5 de mayo de 2009

Fiebre


Esperaba el momento propicio para desenvainar la bandera en la que va impreso este post. Esperaba una quiebra, un aldabón que atruena de golpe y despierta la tecla dormida. Y, ya en pie, prietas las filas, recitar a voz en grito, como un himno, lo que sigue.

Nunca mejor que hoy para escribir esto. Nunca mejor que después de arrastrar tu orgullo fanático por el fango de una goleada en casa. Nunca más cerca que hoy de lo que narra Fever Pitch.

En un pasaje de esta autobiografía futbolófila, Nick Hornby habla de una de las cosas que más ama de su pasión por el fútbol. Una patente exclusiva de los fanáticos: cuando se produce un clímax alrededor de tu equipo (una derrota humillante, una eliminación o un triunfo brillante), el fanático se sabe arropado, así sea en la distancia, por la familia, los amigos, las ex novias, los compañeros de los que hace siglos que no tienes noticias. El fanático siente, tal vez exagerando, pero qué importa, que en uno de esos momentos culminantes (el de este sábado, por qué no) hay una esquirla del pensamiento de toda esa gente que se desprende de su origen y viaja a la grada, para ofrecer, solidaria, un hombro donde llorar las derrotas o una copa con la que brindar por las victorias.

Así como algunos hombres disponen del asidero de la fe religiosa o del orgullo patriótico, hay algunos súbditos del fútbol que utilizamos este deporte idiota para sentirnos identificados con algo. Y funciona. Vaya que sí. Hornby hace aquí inventario de su vida y no encuentra un modo cabal de disociarla del fútbol. Muchos de sus momentos culminantes, las postas inevitables que toda vida acarrea (iniciación, relaciones sentimentales, estudios, desvelos laborales, vocación, reconocimiento) corren de manera paralela a la evolución del Arsenal, ese club del norte de Londres que siempre jugó el peor fútbol imaginable hasta que hace unos años un francés espigado de nombre Wenger transformó lo que no era más que una pandilla de pendencieros entusiastas en una cosmopolita y sofisticada legión de profesionales futbolistas que juegan, o al menos lo intentan, de maravilla.

Lo que el escritor londinense traza aquí, hablando en primera persona desde la fiebre fanática, es una identificación esencialmente ilógica, algo muy de entender para el profano y, en consecuencia, de explicar.

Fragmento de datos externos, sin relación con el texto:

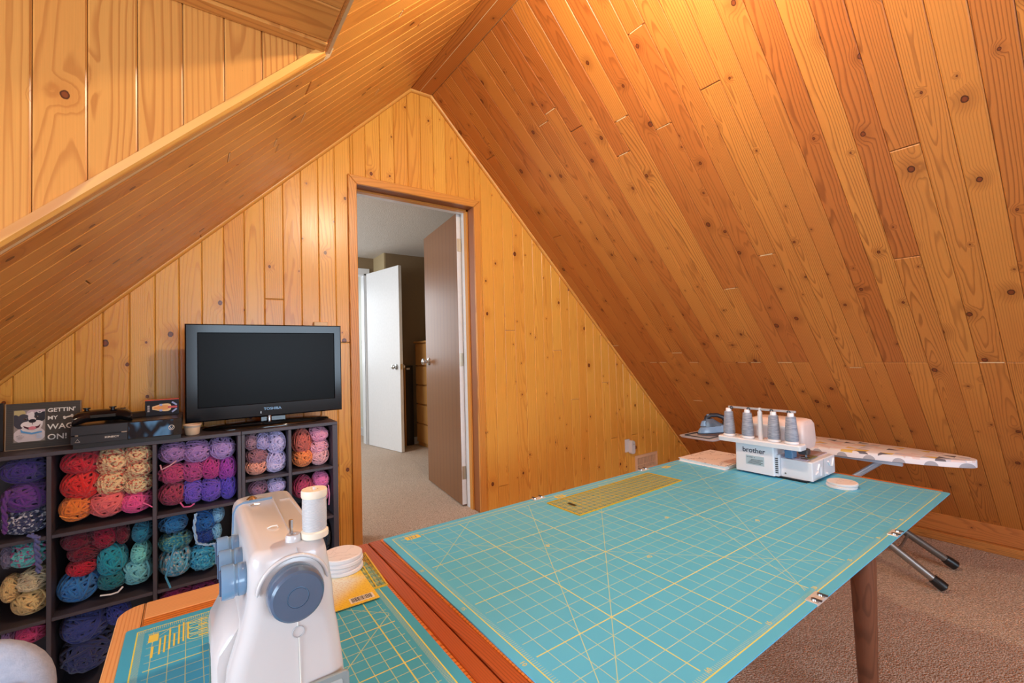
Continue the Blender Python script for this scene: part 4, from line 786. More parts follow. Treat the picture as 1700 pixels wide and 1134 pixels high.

Por eso se agradece el empeño de Hornby, el despliegue de honestidad que ofrecen estas páginas, que tratan de reivindicar la fuerza unificadora del fútbol, su formidable poder de convocatoria, su capacidad para proporcionarnos a unos cuantos millones de chiflados alrededor del globo un tema común de apego.

En un mundo esquizofrénico en el que tantos inventos humanos no hacen sino dividirnos, alejarnos, encastillarnos, en este último tiempo he tenido oportunidad de comprobar en primera persona cómo el fútbol es un idioma internacional que derriba fronteras y torres de babel con la facilidad con la que un niño chuta una pelota en un baldío. No recuerdo ya quien dijo que el fútbol es la cosa más importante de entre todas aquellas cosas que no importan. Nick Hornby (y yo, claro) hubiera apostillado: en un lado de la balanza, la espina dorsal de tu vida; en el otro, las cosas ociosas. Y en el medio, de contrapeso, dominándolo todo, un balón.